## Supplied records
■ ■ ■ ■ ■ ■ ■

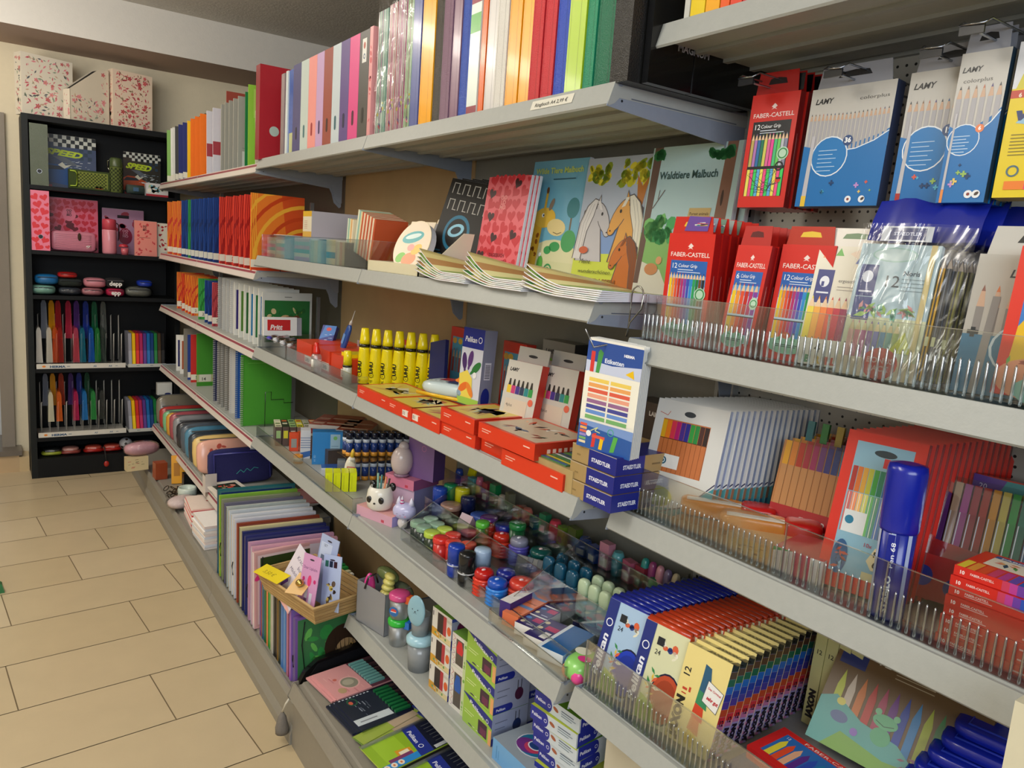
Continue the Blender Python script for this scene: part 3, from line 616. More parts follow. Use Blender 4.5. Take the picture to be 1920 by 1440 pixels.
f = b.front(); floral(f, 200, 150, FL, 80, 9, (5, 13)); f2 = b.face((.16, 0, .15), (1, 0, 0), (0, 0, 1)); floral(f2, 54, 145, FL, 8, 19); floral(b.left(0, .08), 80, 160, FL, 10, 12)
b.build('body', t); b = MB('fabric'); b.add([(.004, .004, .16), (.16, .004, .294), (.16, .076, .294), (.004, .076, .16)], [(0, 1, 2, 3)], '#17120f'); b.build('opening', t)
z1, z2, z3, z4, z5 = CZ
# first compartment
binder(.26, .085, .325, '#56604f', 'grey-green metallic binder spine with round finger hole at the top left of the cabinet', pose(-.545, 5.03, z1, 90), None, mat='leather_card')
b = MB('gloss')
def speed_cover(f, w, h, sky, car, seed):
    f.rect(0, 0, w, h, sky)
    n = 13; s = w/n
    f.rects([(i*s, h-(j+1)*s, s, s, '#c9cdc6' if (i+j) % 2 else '#1c2024') for i in range(n) for j in range(3) if not (j == 2 and i < 3)])
    f.rects([((8+i)*s, h-(j+4)*s, s, s, '#2c3e52') for i in range(4) for j in range(3) if (i+j) % 2])
    f.text('SPEED', w*.06, h*.64, 44, '#b8cf2f', rot=-4, bold=.05, shear=.35, w=w*.66)
    f.poly([(w*.2, h*.60), (w*.42, h*.6), (w*.68, h*.46), (w*.5, h*.44)], '#5d6570')
    f.poly([(0, h*.12), (w*.55, h*.06), (w*.62, h*.34), (w*.40, h*.44), (w*.12, h*.46), (0, h*.40)], car)
    f.poly([(w*.08, h*.42), (w*.35, h*.42), (w*.42, h*.36), (0, h*.34)], '#1d2733')
    f.scatter(w*.6, h*.35, 26, ['#dfe6ec', '#8fa3b8', '#e8efe8'], 3, 9, 'bar', seed, w*.38, h*.22)
    f.poly([(w*.3, h*.44), (w*.38, h*.5), (w*.44, h*.44), (w*.55, h*.46), (w*.42, h*.38)], '#d9d8c6')
    f.rect(w*.03, 6, w*.16, 12, '#b5444a')
def folder(w, h, fn, label, P, name='cardboard_folder', d=.03, col='#23252b', cat='folder', mat='gloss'):
    t = thing(name, label, cat, P); b = MB(mat); b.box(0, 0, 0, w, d, h, col); fn(b.front(), w*1000, h*1000); b.build('cover', t)
    b = MB('paper'); b.box(.003, .002, h, w-.003, d-.002, h+.001, '#cfcabd'); b.build('pages', t); return t
folder(.275, .295, lambda f, w, h: speed_cover(f, w, h, '#3e4c6c', '#1d4f92', 3), 'dark blue racing car binder with SPEED lettering at the top of the cabinet', pose(-.572, 5.18, z1), 'racing_binder', .05)
folder(.205, .25, lambda f, w, h: speed_cover(f, w, h, '#33302c', '#b5481c', 5), 'orange and black racing car folder with SPEED lettering at the top right of the cabinet', pose(-.152, 5.20, z1), 'racing_folder', .03)
def checker_fn(f, w, h, c1='#7f8a3c', c2='#3a451e', s=9):
    f.rect(0, 0, w, h, c1)
    f.rects([(i*s, j*s, s, s, c2) for i in range(int(w/s)) for j in range(int(h/s)) if (i+j) % 2])
t = thing('checked_pencil_case', 'olive checked pencil case with lime handle in front of the blue racing binder', 'pencil case', pose(-.445, 5.07, z1+.004))
b = MB('fabric'); b.box(0, 0, 0, .205, .06, .105, '#3a4a20'); checker_fn(b.front(0, .045, .01), 150, 85); b.front().rect(130, 8, 42, 14, '#c8602a'); b.build('body', t)
b = MB('satin'); b.tube([(.006, -.004, .012), (.034, -.004, .014), (.040, -.004, .03), (.040, -.004, .085), (.03, -.004, .095), (.006, -.004, .096)], .004, '#a9c23a'); b.build('handle', t)
t = thing('checked_bottle', 'olive checked drinking bottle standing between the two racing car covers', 'bottle', pose(-.205, 5.09, z1))
b = MB('fabric'); b.lathe([(.032, 0), (.035, .01), (.035, .14), (.034, .145)], '#5f6b31', seg=20)
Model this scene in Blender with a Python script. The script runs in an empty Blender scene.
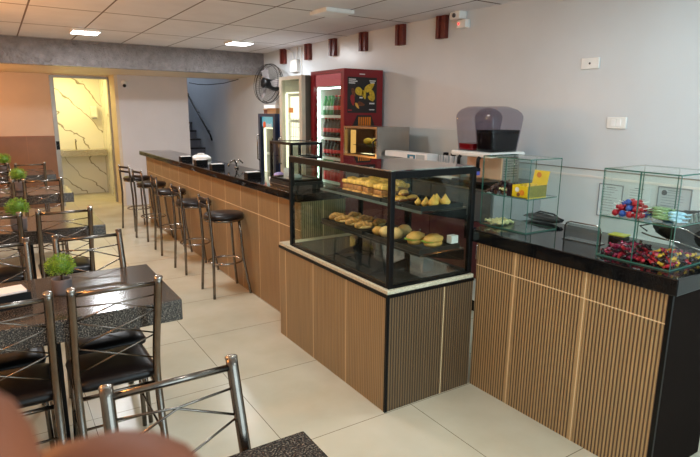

■ ■ ■ ■ ■ ■ ■

## What to do
Copy out every line of the material above exactly, skipping the pictures.

## The answer
Continue the Blender Python script for this scene: part 3, from line 616. More parts follow. Use Blender 4.5. Take the picture to be 1920 by 1440 pixels.
f = b.front(); floral(f, 200, 150, FL, 80, 9, (5, 13)); f2 = b.face((.16, 0, .15), (1, 0, 0), (0, 0, 1)); floral(f2, 54, 145, FL, 8, 19); floral(b.left(0, .08), 80, 160, FL, 10, 12)
b.build('body', t); b = MB('fabric'); b.add([(.004, .004, .16), (.16, .004, .294), (.16, .076, .294), (.004, .076, .16)], [(0, 1, 2, 3)], '#17120f'); b.build('opening', t)
z1, z2, z3, z4, z5 = CZ
# first compartment
binder(.26, .085, .325, '#56604f', 'grey-green metallic binder spine with round finger hole at the top left of the cabinet', pose(-.545, 5.03, z1, 90), None, mat='leather_card')
b = MB('gloss')
def speed_cover(f, w, h, sky, car, seed):
    f.rect(0, 0, w, h, sky)
    n = 13; s = w/n
    f.rects([(i*s, h-(j+1)*s, s, s, '#c9cdc6' if (i+j) % 2 else '#1c2024') for i in range(n) for j in range(3) if not (j == 2 and i < 3)])
    f.rects([((8+i)*s, h-(j+4)*s, s, s, '#2c3e52') for i in range(4) for j in range(3) if (i+j) % 2])
    f.text('SPEED', w*.06, h*.64, 44, '#b8cf2f', rot=-4, bold=.05, shear=.35, w=w*.66)
    f.poly([(w*.2, h*.60), (w*.42, h*.6), (w*.68, h*.46), (w*.5, h*.44)], '#5d6570')
    f.poly([(0, h*.12), (w*.55, h*.06), (w*.62, h*.34), (w*.40, h*.44), (w*.12, h*.46), (0, h*.40)], car)
    f.poly([(w*.08, h*.42), (w*.35, h*.42), (w*.42, h*.36), (0, h*.34)], '#1d2733')
    f.scatter(w*.6, h*.35, 26, ['#dfe6ec', '#8fa3b8', '#e8efe8'], 3, 9, 'bar', seed, w*.38, h*.22)
    f.poly([(w*.3, h*.44), (w*.38, h*.5), (w*.44, h*.44), (w*.55, h*.46), (w*.42, h*.38)], '#d9d8c6')
    f.rect(w*.03, 6, w*.16, 12, '#b5444a')
def folder(w, h, fn, label, P, name='cardboard_folder', d=.03, col='#23252b', cat='folder', mat='gloss'):
    t = thing(name, label, cat, P); b = MB(mat); b.box(0, 0, 0, w, d, h, col); fn(b.front(), w*1000, h*1000); b.build('cover', t)
    b = MB('paper'); b.box(.003, .002, h, w-.003, d-.002, h+.001, '#cfcabd'); b.build('pages', t); return t
folder(.275, .295, lambda f, w, h: speed_cover(f, w, h, '#3e4c6c', '#1d4f92', 3), 'dark blue racing car binder with SPEED lettering at the top of the cabinet', pose(-.572, 5.18, z1), 'racing_binder', .05)
folder(.205, .25, lambda f, w, h: speed_cover(f, w, h, '#33302c', '#b5481c', 5), 'orange and black racing car folder with SPEED lettering at the top right of the cabinet', pose(-.152, 5.20, z1), 'racing_folder', .03)
def checker_fn(f, w, h, c1='#7f8a3c', c2='#3a451e', s=9):
    f.rect(0, 0, w, h, c1)
    f.rects([(i*s, j*s, s, s, c2) for i in range(int(w/s)) for j in range(int(h/s)) if (i+j) % 2])
t = thing('checked_pencil_case', 'olive checked pencil case with lime handle in front of the blue racing binder', 'pencil case', pose(-.445, 5.07, z1+.004))
b = MB('fabric'); b.box(0, 0, 0, .205, .06, .105, '#3a4a20'); checker_fn(b.front(0, .045, .01), 150, 85); b.front().rect(130, 8, 42, 14, '#c8602a'); b.build('body', t)
b = MB('satin'); b.tube([(.006, -.004, .012), (.034, -.004, .014), (.040, -.004, .03), (.040, -.004, .085), (.03, -.004, .095), (.006, -.004, .096)], .004, '#a9c23a'); b.build('handle', t)
t = thing('checked_bottle', 'olive checked drinking bottle standing between the two racing car covers', 'bottle', pose(-.205, 5.09, z1))
b = MB('fabric'); b.lathe([(.032, 0), (.035, .01), (.035, .14), (.034, .145)], '#5f6b31', seg=20)
Model this scene in Blender with a Python script. The script runs in an empty Blender scene.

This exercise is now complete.